The novel unfolds on several levels through characters whose actions are ordinary, though weighted with an awareness of motives and alternatives. The actions and thought processes of the central figures — Manfred Herbst, a professor of Byzantine history who is on the brink of middle age; his wife Henrietta, who is more interested in her family, household, social conscience, then in meeting her husband’s needs; Shira, the arrogant nurse with whom Herbst has an affair and, to his dismay, becomes passionately entangled — have an insistently comic dimension that moves Agnon’s painstakingly detailed accounts of an action or thought process beyond the obsessive to the realm of the absurd.

In Shira Agnon writes, at last, about his own time and place: Palestine in the period of the British Mandate, with the Holocaust casting its shadow on the mechanics of life, personal modes, political options. Agnon’s prose is relatively free of nostalgia and pietism, providing wry descriptions of academia, the religious community, political responses ranging from the innocent to the militant, describing a context that one recognizes all too well to this day. Though the narrative line of the novel is rather loose, Agnon’s distinctive prose embodies a very special realm where thought and feeling meet, a powerful and fascinating integral logic that engages the reader and evokes endlessly new meanings from what might otherwise be considered the trivia of everyday life and consciousness.

When I began to discover intimations of Agnon in the events of my own daily life, I realized that he had entered my world just as I had entered his.

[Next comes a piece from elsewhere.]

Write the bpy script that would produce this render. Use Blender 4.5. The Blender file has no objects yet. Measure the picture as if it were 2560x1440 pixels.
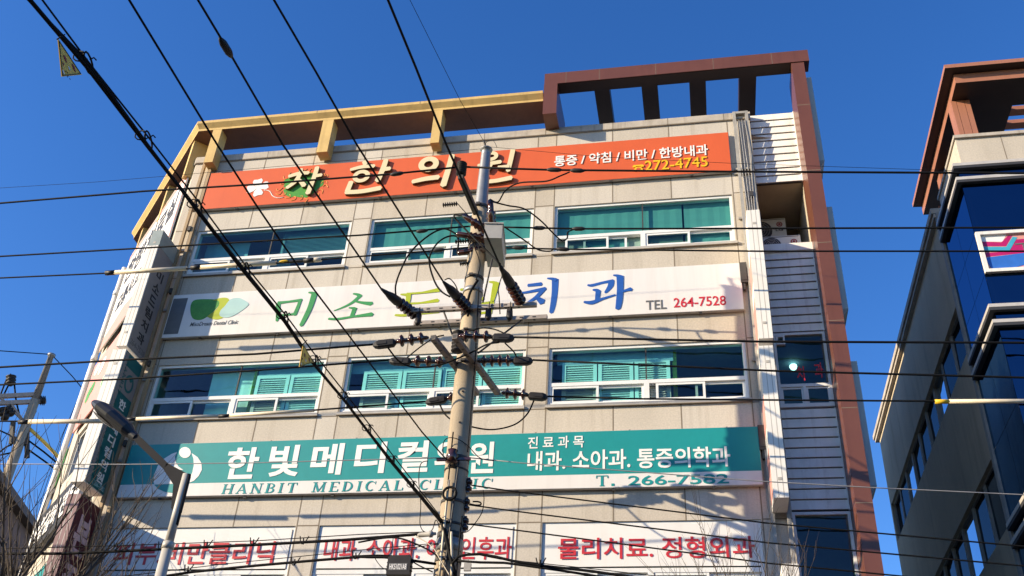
import bpy, math, random
from mathutils import Vector, Matrix
random.seed(7)
C = bpy.context.scene.collection
R = math.radians
# ------------------------------------------------------------------ camera
CAMF, YAW, TILT, ROLL = 2523.87, R(-12.20874), R(34.57086), R(3.82444)
CPOS = Vector((0, -16.34914, 1.6))
FW = Vector((math.sin(YAW)*math.cos(TILT), math.cos(YAW)*math.cos(TILT), math.sin(TILT)))
_rt = Vector((math.cos(YAW), -math.sin(YAW), 0)); _up = _rt.cross(FW)
RT = math.cos(ROLL)*_rt + math.sin(ROLL)*_up
UP = -math.sin(ROLL)*_rt + math.cos(ROLL)*_up
cd = bpy.data.cameras.new('camera'); cam = bpy.data.objects.new('camera', cd); C.objects.link(cam)
cam.matrix_world = Matrix(((RT.x, UP.x, -FW.x, CPOS.x), (RT.y, UP.y, -FW.y, CPOS.y), (RT.z, UP.z, -FW.z, CPOS.z), (0, 0, 0, 1)))
cd.sensor_width = 36; cd.lens = CAMF/2560*36; cd.clip_end = 2000; cd.clip_start = 0.05
bpy.context.scene.camera = cam
# ------------------------------------------------------------------ light
SUN = Vector((-1.88, -1.0, 0.775)).normalized()
w = bpy.data.worlds.new('World'); bpy.context.scene.world = w; w.use_nodes = True
nt = w.node_tree; bg = nt.nodes['Background']
sky = nt.nodes.new('ShaderNodeTexSky'); sky.sky_type = 'NISHITA'; sky.sun_disc = False
sky.sun_elevation = math.asin(SUN.z); sky.sun_rotation = math.atan2(SUN.x, SUN.y)
sky.altitude = 0; sky.air_density = 1.0; sky.dust_density = 0.25; sky.ozone_density = 3.5
hs = nt.nodes.new('ShaderNodeHueSaturation'); hs.inputs['Saturation'].default_value = 1.25; hs.inputs['Hue'].default_value = 0.513
nt.links.new(sky.outputs[0], hs.inputs['Color']); nt.links.new(hs.outputs[0], bg.inputs[0])
bg.inputs[1].default_value = 0.122
sl = bpy.data.lights.new('sun', 'SUN'); sl.energy = 4.5; sl.angle = R(0.53); sl.color = (1.0, 0.84, 0.60)
so = bpy.data.objects.new('sun', sl); C.objects.link(so); so.location = (-60, -33, 60)
so.rotation_euler = (-SUN).to_track_quat('-Z', 'Y').to_euler()
vs = bpy.context.scene.view_settings
vs.view_transform = 'Standard'; vs.look = 'None'; vs.gamma = 1; vs.use_curve_mapping = False; vs.exposure = 1.0
cy = bpy.context.scene.cycles
cy.max_bounces = 6; cy.transparent_max_bounces = 12; cy.caustics_reflective = False; cy.caustics_refractive = False

# ------------------------------------------------------------------ helpers
def ray(px, py): return FW + RT*((px-1280)/CAMF) + UP*((720-py)/CAMF)
def at(px, py, Y=0.0):
    d = ray(px, py); return CPOS + d*((Y-CPOS.y)/d.y)
def atz(px, py, Z):
    d = ray(px, py); return CPOS + d*((Z-CPOS.z)/d.z)
def atx(px, py, X):
    d = ray(px, py); return CPOS + d*((X-CPOS.x)/d.x)
def atw(px, py, wd): return CPOS + ray(px, py)*wd
def V(*a): return Vector(a)

def mat(name, col, rough=0.6, metal=0.0, spec=0.4, var=0.12, scale=6.0, bump=0.0, stretch=None, fine=None):
    m = bpy.data.materials.new(name); m.use_nodes = True
    t = m.node_tree; b = t.nodes['Principled BSDF']
    b.inputs['Roughness'].default_value = rough; b.inputs['Metallic'].default_value = metal
    b.inputs['Specular IOR Level'].default_value = spec
    tc = t.nodes.new('ShaderNodeTexCoord'); mp = t.nodes.new('ShaderNodeMapping')
    t.links.new(tc.outputs['Object'], mp.inputs[0])
    if stretch: mp.inputs['Scale'].default_value = stretch
    n = t.nodes.new('ShaderNodeTexNoise'); n.inputs['Scale'].default_value = scale; n.inputs['Detail'].default_value = 6; n.inputs['Roughness'].default_value = 0.6
    t.links.new(mp.outputs[0], n.inputs['Vector'])
    r = t.nodes.new('ShaderNodeMapRange'); r.inputs['From Min'].default_value = 0.3; r.inputs['From Max'].default_value = 0.7
    r.inputs['To Min'].default_value = 1-var; r.inputs['To Max'].default_value = 1+var*0.6
    t.links.new(n.outputs['Fac'], r.inputs['Value'])
    src = r.outputs[0]
    if fine:
        n2 = t.nodes.new('ShaderNodeTexNoise'); n2.inputs['Scale'].default_value = fine[0]; n2.inputs['Detail'].default_value = 3
        t.links.new(tc.outputs['Object'], n2.inputs['Vector'])
        r2 = t.nodes.new('ShaderNodeMapRange'); r2.inputs['From Min'].default_value = 0.3; r2.inputs['From Max'].default_value = 0.7
        r2.inputs['To Min'].default_value = 1-fine[1]; r2.inputs['To Max'].default_value = 1+fine[1]
        t.links.new(n2.outputs['Fac'], r2.inputs['Value'])
        mu = t.nodes.new('ShaderNodeMath'); mu.operation = 'MULTIPLY'
        t.links.new(src, mu.inputs[0]); t.links.new(r2.outputs[0], mu.inputs[1]); src = mu.outputs[0]
    mx = t.nodes.new('ShaderNodeMix'); mx.data_type = 'RGBA'; mx.blend_type = 'MULTIPLY'; mx.inputs['Factor'].default_value = 1
    mx.inputs['A'].default_value = (*col, 1)
    t.links.new(src, mx.inputs['B']); t.links.new(mx.outputs['Result'], b.inputs['Base Color'])
    if bump:
        bp = t.nodes.new('ShaderNodeBump'); bp.inputs['Strength'].default_value = bump; bp.inputs['Distance'].default_value = 0.02
        t.links.new(n.outputs['Fac'], bp.inputs['Height']); t.links.new(bp.outputs[0], b.inputs['Normal'])
    return m

def glass(name, tint, refl=(0.8, 0.9, 1.0), boost=1.0, rough=0.015):
    m = bpy.data.materials.new(name); m.use_nodes = True; t = m.node_tree
    t.nodes.remove(t.nodes['Principled BSDF']); out = t.nodes['Material Output']
    tr = t.nodes.new('ShaderNodeBsdfTransparent'); tr.inputs[0].default_value = (*tint, 1)
    gl = t.nodes.new('ShaderNodeBsdfGlossy'); gl.inputs['Color'].default_value = (*refl, 1); gl.inputs['Roughness'].default_value = rough
    lw = t.nodes.new('ShaderNodeLayerWeight'); pw = t.nodes.new('ShaderNodeMath'); pw.operation = 'POWER'; pw.inputs[1].default_value = 5
    t.links.new(lw.outputs['Facing'], pw.inputs[0])
    fr = t.nodes.new('ShaderNodeMath'); fr.operation = 'MULTIPLY_ADD'; fr.inputs[1].default_value = 0.95; fr.inputs[2].default_value = 0.045
    t.links.new(pw.outputs[0], fr.inputs[0])
    tc = t.nodes.new('ShaderNodeTexCoord'); n = t.nodes.new('ShaderNodeTexNoise'); n.inputs['Scale'].default_value = 1.1
    t.links.new(tc.outputs['Object'], n.inputs['Vector'])
    bp = t.nodes.new('ShaderNodeBump'); bp.inputs['Strength'].default_value = 0.05; bp.inputs['Distance'].default_value = 0.15
    t.links.new(n.outputs['Fac'], bp.inputs['Height']); t.links.new(bp.outputs[0], gl.inputs['Normal'])
    mu = t.nodes.new('ShaderNodeMath'); mu.operation = 'MULTIPLY'; mu.inputs[1].default_value = boost; mu.use_clamp = True
    t.links.new(fr.outputs[0], mu.inputs[0])
    mx = t.nodes.new('ShaderNodeMixShader')
    t.links.new(mu.outputs[0], mx.inputs[0]); t.links.new(tr.outputs[0], mx.inputs[1]); t.links.new(gl.outputs[0], mx.inputs[2])
    t.links.new(mx.outputs[0], out.inputs[0]); return m

def emit(name, col, s):
    m = bpy.data.materials.new(name); m.use_nodes = True; b = m.node_tree.nodes['Principled BSDF']
    b.inputs['Base Color'].default_value = (*col, 1); b.inputs['Emission Color'].default_value = (*col, 1); b.inputs['Emission Strength'].default_value = s
    return m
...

I began to flow with the text, and Shira (the women at the romantic center of this novel, whose name means poetry/song in Hebrew) was transformed from a fiercely pragmatic figure to a sensual evocation of King Solomon’s beloved. Herbst’s often frantic rambles through modern Jerusalem were enriched by the resonance of familiar verses: “Upon my couch at night I sought the one I love — I must rise and roam the town, in the streets and squares I must seek the one I love.” There are more pointed references to the Song of Songs (Shir HaShirim in Hebrew) throughout the novel — so that for me King Solomon’s passion inhabits its core. In a crucial scene, toward the end of the novel, Herbst regards a painting of a leper “with panic in his eyes and desire in his heart,” a phrase that echoes Herbst’s tortured relation to Shira and will, undoubtedly resonate even for the common reader who will not make the leap to the verse in Chronicles I, wherein David informs the people that the Lord has chosen Solomon to build the Temple, rejecting David because of the bloody consequences of his affair with Bathsheba.

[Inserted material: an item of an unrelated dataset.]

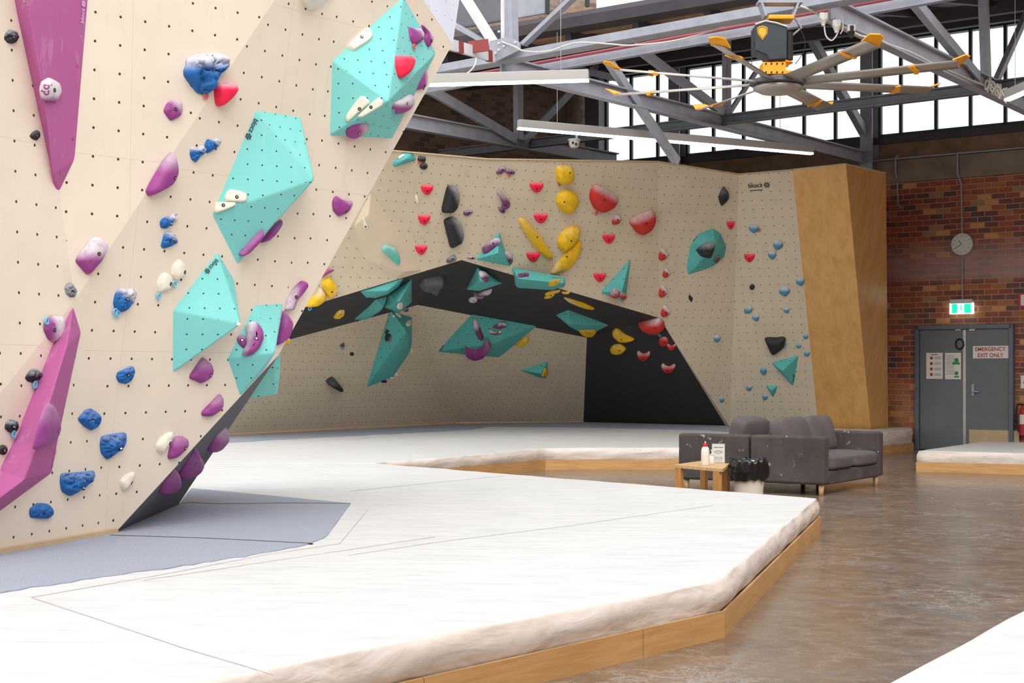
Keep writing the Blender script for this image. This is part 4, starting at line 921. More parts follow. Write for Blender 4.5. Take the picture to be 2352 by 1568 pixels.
def mkbvh(polys):
    polys = [list(q) for q in polys]
    V = []; Fc = []
    for P in polys: b_ = len(V); V += P; Fc.append(tuple(range(b_, b_+len(P))))
    return BVHTree.FromPolygons(V, Fc)
BW = mkbvh(WALLP)
def cast(px, py, vols=True):
    d = rayd(px, py).normalized(); best = None
    for tr in ([BW]+([BV] if vols and BV else [])):
        h = tr.ray_cast(CAM, d)
        if h[0] is not None and (best is None or h[3] < best[3]): best = h
    if best is None: return None
    n = best[1]
    if n.dot(d) > 0: n = -n
    return best[0], n
BV = None
VTREE = {}
def volume(poly, apexes, faces, mat, label, h=None, name='wall_volume', cat='climbing volume', group='teal wall volumes', force=None, sinkn=.01, logo=None):
    """poly: outline pixels (base on the wall); apexes: (px,py,h) raised; faces: index tuples"""
    cx = sum(p[0] for p in poly)/len(poly); cy = sum(p[1] for p in poly)/len(poly)
    c = force or cast(cx, cy, False); loc, n = c
    base = []
    for (x, y) in poly:
        hh = None if force else cast(x, y, False)
        p = on_plane(x, y, loc, n)
        if hh and (hh[0]-p).length < .35: p = hh[0]
        base.append(p-n*sinkn)
    V = base+[on_plane(x, y, loc+n*h_, n) for (x, y, h_) in apexes]
    o = mk(name, V, faces, M[mat], origin=loc)
    bm = bmesh.new(); bm.from_mesh(o.data); bmesh.ops.recalc_face_normals(bm, faces=bm.faces)
    bmesh.ops.triangulate(bm, faces=[f for f in bm.faces if len(f.verts) > 3]); 
    bm.to_mesh(o.data); bm.free()
    me = o.data
    if sum((p.normal.dot(n))*p.area for p in me.polygons) < 0: me.flip_normals()
    plane_uv(me)
    for p in me.polygons: VOLP.append([me.vertices[i].co+loc for i in p.vertices])
    tag(o, label, cat, group); bev(o, .012 if loc.y < 15 else .02, 2, 12)
    return o
def fan(nb, a): return [(i, (i+1) % nb, a) for i in range(nb)]
TVg = 'teal wall volumes'
TV2 = volume([(930, -14), (1006, 120), (903, 320), (756, 313), (762, 137)], [(892, 233, .34)], fan(5, 5), 'teal', 'big teal pyramid volume high on the near wall, carrying heart and horn holds')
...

Books I and II of Shira both end with dreams. In a dramatic segment that has the intensity of a gripping nightmare (included as “Final Chapter” at the end of the English-language edition), Herbst finds Shira in a leper colony and decides to stay with her there. Emuna Yaron, Agnon’s daughter and dedicated editor, whose notes are a primary source in our attempt to reconstruct Agnon’s design for this book, provides the following information: “This chapter, which belongs after Book III, was meant to be the conclusion of the book, but Agnon removed it and began writing Book IV.” In fact, this segment, with its bizarre dream-like syntax, seems to fit between Chapters 18 and 19, near the end of Book III, where it is consistent with the lurid surreal mode of the ongoing text. Chapter 19 begins with a reference to a dream, somewhat distinct from the visions that plagued Herbst in the preceding chapter. And Agnon himself almost seems to be addressing problems of chronology arising from this placement (the baby, to whom Shira refers in these pages is not actually born until the final chapter of Book III, some 25 pages later), when he remarks: “I will relay something that becomes relevant later on. Why advance the sequence now? Because what follows cannot be interrupted.”